Wednesday, July 16, 2008


Alexander Dumas isn't really seen as a great writer in a literary sense so much as in an action sense. But I found some gems in The Count of Monte Cristo. It was the longest book I've ever read, including the Old Testament (have I read all the pages in the Old Testament? Has anyone?1)

There are some situations which men instinctively comprehend but are unable to comment on intellectually. In such cases, the greatest poet is the one who emits the most powerful and the most natural cry. The crowd takes this cry for a complete story, and it is right to be satisfied with that, and still more so to find it sublime when it is truthful. (1174)

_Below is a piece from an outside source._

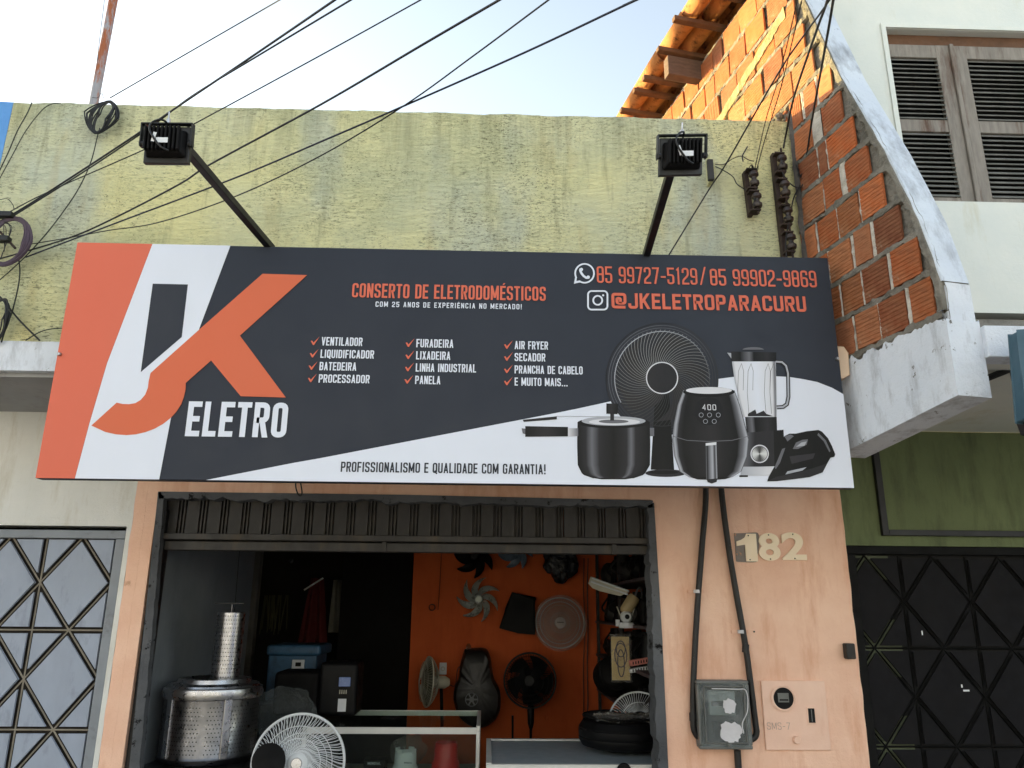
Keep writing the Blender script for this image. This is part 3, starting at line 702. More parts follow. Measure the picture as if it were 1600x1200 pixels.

This next one struck because I often think about this Greek maxim in conjunction with John 17:3 and the MySpace blogospherical age we live in.

...It was, in reality, deliberate arrogance, an extreme example of aristocratic contempt, in short, the application of the maxim: "Admire yourself and others will admire you," a hundred times more useful in our days than the Greek one: "Know thyself," which has now been replaced by the less demanding and more profitable art of knowing others. (548–9)

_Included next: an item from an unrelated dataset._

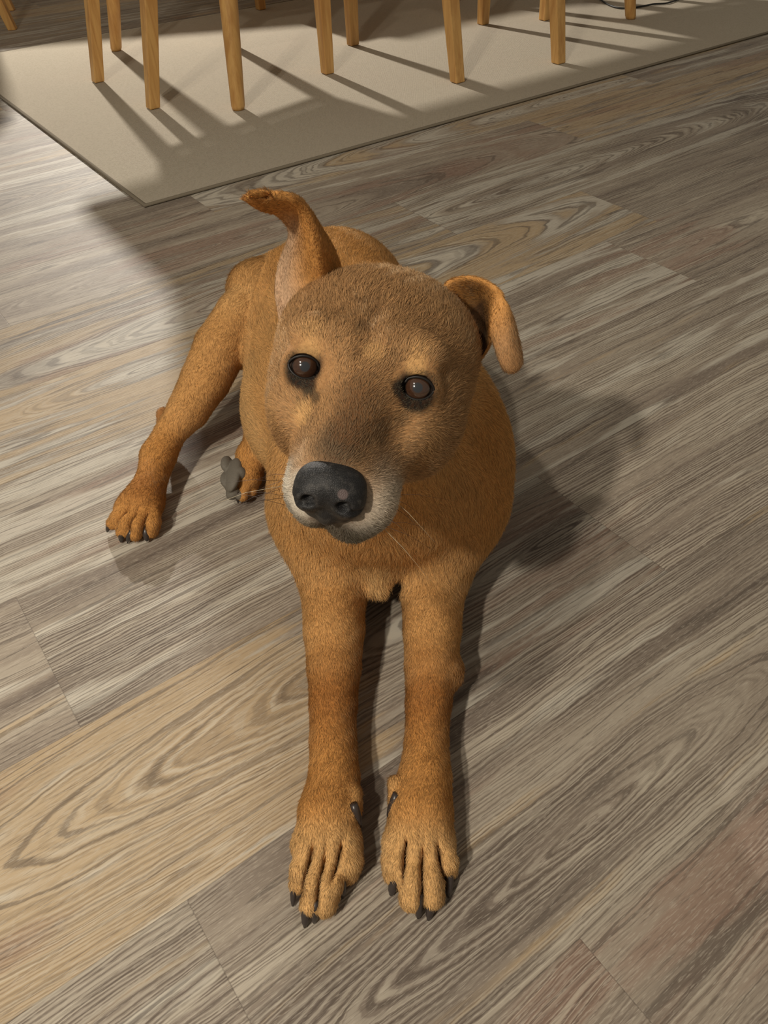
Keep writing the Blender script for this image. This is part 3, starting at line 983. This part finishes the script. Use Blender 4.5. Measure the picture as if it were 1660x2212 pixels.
xs = axis(-0.345, 0.165, [(-0.345, -0.24, 0.0020), (-0.24, -0.10, 0.0030), (-0.10, 0.10, 0.0015), (0.10, 0.2, 0.003)])
ys = axis(0.190, 1.10, [(0.19, 0.54, 0.0015), (0.54, 0.62, 0.0028), (0.62, 0.69, 0.0022), (0.69, 1.2, 0.0040)])
zs = axis(-0.012, 0.405, [(-0.012, 0.055, 0.0016), (0.055, 0.24, 0.0030), (0.24, 0.41, 0.0015)])
D = field([p for p in prims if p['tag'] != 'h' and not p['cut']], xs, ys, zs)
D = smin(D, field([p for p in prims if p['tag'] == 'h'], xs, ys, zs), 0.010)
for p in prims:
    if p['cut']:
        one = -field([dict(p, cut=False)], xs, ys, zs)
        m_ = one > -0.03
        D[m_] = smax(D[m_], one[m_], p['k'])
# rest on the floor: nothing below it
D = smax(D, (0.0012 - zs[None, None, :]).astype(np.float32), 0.003)
V, Q = surface_nets(D, xs, ys, zs)
del D
body_me = np_mesh('body', V, Q)
body_me.calc_loop_triangles() if False else None


def vnormals(v, f):
    a, b, c, d = (v[f[:, i]] for i in range(4))
    fn = np.cross(c - a, d - b)
    n = np.zeros_like(v)
    for i in range(4): np.add.at(n, f[:, i], fn)
    return n / (np.linalg.norm(n, axis=1, keepdims=True) + 1e-12)


VN = vnormals(V, Q)
# orientation check against the solid interior
_probe = prims[0]
if np.mean(np.sum(VN * (V - A((-0.03, 0.74, 0.10))), 1) > 0) < 0.5:
    VN = -VN
    Q = Q[:, ::-1].copy()
    body_me = np_mesh('body', V, Q)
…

And this last one is great because it groups Montaigne in with the greatest literature of all time. What, you don't know who Montaigne is? That's okay, I don't know who half the others are. This was said by the old priest in prison, by the way.

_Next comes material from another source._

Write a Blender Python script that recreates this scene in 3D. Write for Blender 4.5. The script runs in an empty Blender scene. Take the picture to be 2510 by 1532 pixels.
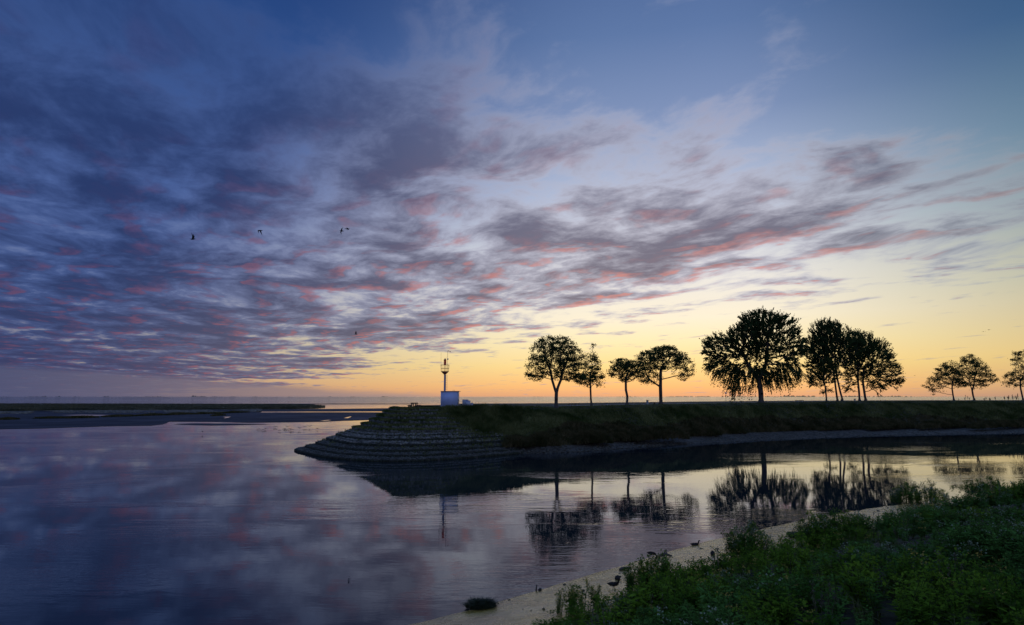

In Rome, I had nearly five thousand volumes in my library. By reading and re-reading them, I discovered that one hundred and fifty books, carefully chosen, give you, if not a complete summary of human knowledge, at least everything that it is useful for a man to know. I devoted three years of my life to reading and re-reading these hundred and fifty volumes, so that when I was arrested I knew them more or less by heart. In prison, with a slight effort of memory, I recalled them entirely. So I can recite to you Thucydides, Xenophon, Plutarch, Livy, Tacitus, Strada, Jornadès, Dante, Montaigne, Shakespeare, Spinoza, Machiavelli, and Bossuet; I mention only the most important. (156)

I read the Penguin edition, by the way. I love Penguin editions (I don't love penguin movies, though).

1 I'm looking at you, Deuteronomy.


Janssen said...

Bart and I totally bailed during Deuteronomy. it got the best of us.

Sarah said...

I didn't understand most of that. But one thing you said reminds me of one of my favorite quotes
Socrates: "Know thyself."
Cicero: "Control thyself."
Jesus Christ: "Give thyself."

Jennifer said...

I agree with Dumas. Applies to movies, also, which is what I remind myself when tempted to the dark side - the story will be retold another time in a format acceptable to me. Perhaps not with Johnny Depp, but I am willing to sacrifice :)

amanda said...

So, this post reminds me of some of the things I read in a book Kjerstin mailed me this week called "A Student's Guide to Liberal Learning." The guy who wrote it is kind of a pretentious Jesuit nut, but there are some "gems," as you say, in it as well. You can actually read it in full (it's only like 30 pages total) here:

The author gives some advice on building a personal library and in it he includes mention of Chesterton and Belloc--kinda cool, I thought.

Anyway, something to look into, perhaps, while you enjoy the summer break.